> _Problem statement_
In the listing below, locate the lines that hold "this" and copy them.

> _Task data_

====

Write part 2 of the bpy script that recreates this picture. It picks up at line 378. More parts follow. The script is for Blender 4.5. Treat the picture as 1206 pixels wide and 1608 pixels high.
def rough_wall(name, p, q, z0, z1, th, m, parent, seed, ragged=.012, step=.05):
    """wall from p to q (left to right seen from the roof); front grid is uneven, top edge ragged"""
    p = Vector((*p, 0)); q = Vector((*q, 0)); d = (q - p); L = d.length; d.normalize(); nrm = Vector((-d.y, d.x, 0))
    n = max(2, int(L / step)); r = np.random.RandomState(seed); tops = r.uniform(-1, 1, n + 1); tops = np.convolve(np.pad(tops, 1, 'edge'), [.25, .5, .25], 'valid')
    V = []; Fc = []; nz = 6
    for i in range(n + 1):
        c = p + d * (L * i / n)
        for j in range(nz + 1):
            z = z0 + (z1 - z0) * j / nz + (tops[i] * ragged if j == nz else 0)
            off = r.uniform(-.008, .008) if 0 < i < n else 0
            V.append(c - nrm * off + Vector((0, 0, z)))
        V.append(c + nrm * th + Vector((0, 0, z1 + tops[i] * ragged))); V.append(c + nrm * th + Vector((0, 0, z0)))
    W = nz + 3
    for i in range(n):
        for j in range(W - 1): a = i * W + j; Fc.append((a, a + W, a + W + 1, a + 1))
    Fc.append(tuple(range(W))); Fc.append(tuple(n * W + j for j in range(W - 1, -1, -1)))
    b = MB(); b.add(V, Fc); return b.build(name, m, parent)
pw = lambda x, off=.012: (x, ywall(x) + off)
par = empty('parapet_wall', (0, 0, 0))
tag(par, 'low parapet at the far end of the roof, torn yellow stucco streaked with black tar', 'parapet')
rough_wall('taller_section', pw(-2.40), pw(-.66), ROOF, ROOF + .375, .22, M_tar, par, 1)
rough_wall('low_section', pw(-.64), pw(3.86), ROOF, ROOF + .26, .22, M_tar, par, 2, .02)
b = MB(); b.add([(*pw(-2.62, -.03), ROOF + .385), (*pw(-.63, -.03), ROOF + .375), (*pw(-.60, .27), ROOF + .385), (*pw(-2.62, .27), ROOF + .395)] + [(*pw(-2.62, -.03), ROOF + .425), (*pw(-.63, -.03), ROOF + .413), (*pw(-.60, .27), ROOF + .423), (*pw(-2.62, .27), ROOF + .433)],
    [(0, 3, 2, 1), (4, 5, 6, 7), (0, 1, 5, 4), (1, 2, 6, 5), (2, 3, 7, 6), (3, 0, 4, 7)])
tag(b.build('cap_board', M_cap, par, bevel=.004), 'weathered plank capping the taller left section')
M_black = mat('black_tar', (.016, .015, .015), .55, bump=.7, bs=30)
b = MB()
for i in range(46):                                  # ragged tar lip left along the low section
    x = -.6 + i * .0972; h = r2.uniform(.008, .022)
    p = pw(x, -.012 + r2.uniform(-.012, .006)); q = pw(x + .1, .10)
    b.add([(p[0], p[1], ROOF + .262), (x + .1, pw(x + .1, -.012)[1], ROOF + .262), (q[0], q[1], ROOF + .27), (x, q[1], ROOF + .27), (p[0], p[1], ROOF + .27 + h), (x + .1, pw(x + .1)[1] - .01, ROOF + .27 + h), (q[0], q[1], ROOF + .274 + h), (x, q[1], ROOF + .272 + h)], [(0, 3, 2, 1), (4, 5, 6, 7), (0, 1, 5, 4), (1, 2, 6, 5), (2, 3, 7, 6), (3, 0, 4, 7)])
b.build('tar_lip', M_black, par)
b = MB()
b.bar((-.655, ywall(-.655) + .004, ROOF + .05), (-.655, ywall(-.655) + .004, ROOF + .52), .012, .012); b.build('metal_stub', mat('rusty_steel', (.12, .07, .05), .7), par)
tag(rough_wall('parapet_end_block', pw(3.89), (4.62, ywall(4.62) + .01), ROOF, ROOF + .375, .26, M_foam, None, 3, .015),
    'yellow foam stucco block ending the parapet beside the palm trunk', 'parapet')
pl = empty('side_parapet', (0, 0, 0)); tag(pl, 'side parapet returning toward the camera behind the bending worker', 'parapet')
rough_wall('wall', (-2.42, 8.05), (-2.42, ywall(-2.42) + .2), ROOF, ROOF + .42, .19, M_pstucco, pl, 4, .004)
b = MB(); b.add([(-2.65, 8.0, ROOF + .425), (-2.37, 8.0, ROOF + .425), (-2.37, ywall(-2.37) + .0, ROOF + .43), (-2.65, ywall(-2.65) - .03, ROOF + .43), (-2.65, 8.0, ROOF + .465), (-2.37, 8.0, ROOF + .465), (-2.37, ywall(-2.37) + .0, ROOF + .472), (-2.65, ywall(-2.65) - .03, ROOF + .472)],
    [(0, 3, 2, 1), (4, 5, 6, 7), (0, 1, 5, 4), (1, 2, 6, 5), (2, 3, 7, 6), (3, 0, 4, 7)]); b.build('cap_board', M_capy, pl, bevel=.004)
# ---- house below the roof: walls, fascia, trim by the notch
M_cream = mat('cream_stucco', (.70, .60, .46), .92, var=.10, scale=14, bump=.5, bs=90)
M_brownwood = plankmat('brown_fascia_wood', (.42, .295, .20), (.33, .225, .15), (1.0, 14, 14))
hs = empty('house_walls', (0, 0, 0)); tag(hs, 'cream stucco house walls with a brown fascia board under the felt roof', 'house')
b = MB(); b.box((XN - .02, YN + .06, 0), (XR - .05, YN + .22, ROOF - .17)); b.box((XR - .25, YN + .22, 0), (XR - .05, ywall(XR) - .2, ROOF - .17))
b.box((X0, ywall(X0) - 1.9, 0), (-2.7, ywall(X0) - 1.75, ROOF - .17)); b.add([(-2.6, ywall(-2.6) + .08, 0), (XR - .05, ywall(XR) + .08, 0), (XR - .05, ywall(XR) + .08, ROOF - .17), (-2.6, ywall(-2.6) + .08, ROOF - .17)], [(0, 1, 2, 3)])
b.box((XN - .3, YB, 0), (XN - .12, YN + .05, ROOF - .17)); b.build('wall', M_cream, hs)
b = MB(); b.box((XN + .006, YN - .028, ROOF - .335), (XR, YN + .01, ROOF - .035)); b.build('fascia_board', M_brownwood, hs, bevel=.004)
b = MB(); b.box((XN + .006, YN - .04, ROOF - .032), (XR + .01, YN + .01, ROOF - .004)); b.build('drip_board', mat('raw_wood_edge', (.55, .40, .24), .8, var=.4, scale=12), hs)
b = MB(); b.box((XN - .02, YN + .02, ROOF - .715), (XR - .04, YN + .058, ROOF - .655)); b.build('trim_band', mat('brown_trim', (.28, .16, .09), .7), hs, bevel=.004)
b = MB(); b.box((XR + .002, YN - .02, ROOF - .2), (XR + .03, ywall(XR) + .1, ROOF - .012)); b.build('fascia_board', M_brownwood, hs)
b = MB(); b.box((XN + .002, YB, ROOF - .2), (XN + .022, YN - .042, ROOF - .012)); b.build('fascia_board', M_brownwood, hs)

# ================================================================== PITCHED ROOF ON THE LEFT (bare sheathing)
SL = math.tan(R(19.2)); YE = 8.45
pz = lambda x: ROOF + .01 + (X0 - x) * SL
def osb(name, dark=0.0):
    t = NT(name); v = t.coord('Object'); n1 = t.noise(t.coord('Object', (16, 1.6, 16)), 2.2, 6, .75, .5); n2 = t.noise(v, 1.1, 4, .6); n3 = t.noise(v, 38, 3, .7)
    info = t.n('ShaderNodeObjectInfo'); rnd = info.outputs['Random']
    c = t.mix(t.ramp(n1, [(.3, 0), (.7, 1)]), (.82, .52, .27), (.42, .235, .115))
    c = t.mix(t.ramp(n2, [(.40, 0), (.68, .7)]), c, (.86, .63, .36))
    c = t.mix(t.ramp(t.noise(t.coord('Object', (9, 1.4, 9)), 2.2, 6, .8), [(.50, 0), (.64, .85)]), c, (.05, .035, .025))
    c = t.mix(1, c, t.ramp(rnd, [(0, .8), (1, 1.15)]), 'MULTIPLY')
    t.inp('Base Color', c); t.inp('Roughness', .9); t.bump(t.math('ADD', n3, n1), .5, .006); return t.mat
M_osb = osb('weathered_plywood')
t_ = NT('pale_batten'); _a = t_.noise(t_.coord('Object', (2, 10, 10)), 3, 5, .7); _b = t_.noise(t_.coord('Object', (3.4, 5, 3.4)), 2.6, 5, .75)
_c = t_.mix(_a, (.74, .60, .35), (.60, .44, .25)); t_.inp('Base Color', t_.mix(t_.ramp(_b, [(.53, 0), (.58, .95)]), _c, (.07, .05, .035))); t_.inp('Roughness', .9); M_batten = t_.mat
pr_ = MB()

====

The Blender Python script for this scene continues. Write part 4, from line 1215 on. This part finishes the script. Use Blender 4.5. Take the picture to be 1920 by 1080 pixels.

====

> _Solution_
Write part 2 of the bpy script that recreates this picture. It picks up at line 378. More parts follow. The script is for Blender 4.5. Treat the picture as 1206 pixels wide and 1608 pixels high.
The Blender Python script for this scene continues. Write part 4, from line 1215 on. This part finishes the script. Use Blender 4.5. Take the picture to be 1920 by 1080 pixels.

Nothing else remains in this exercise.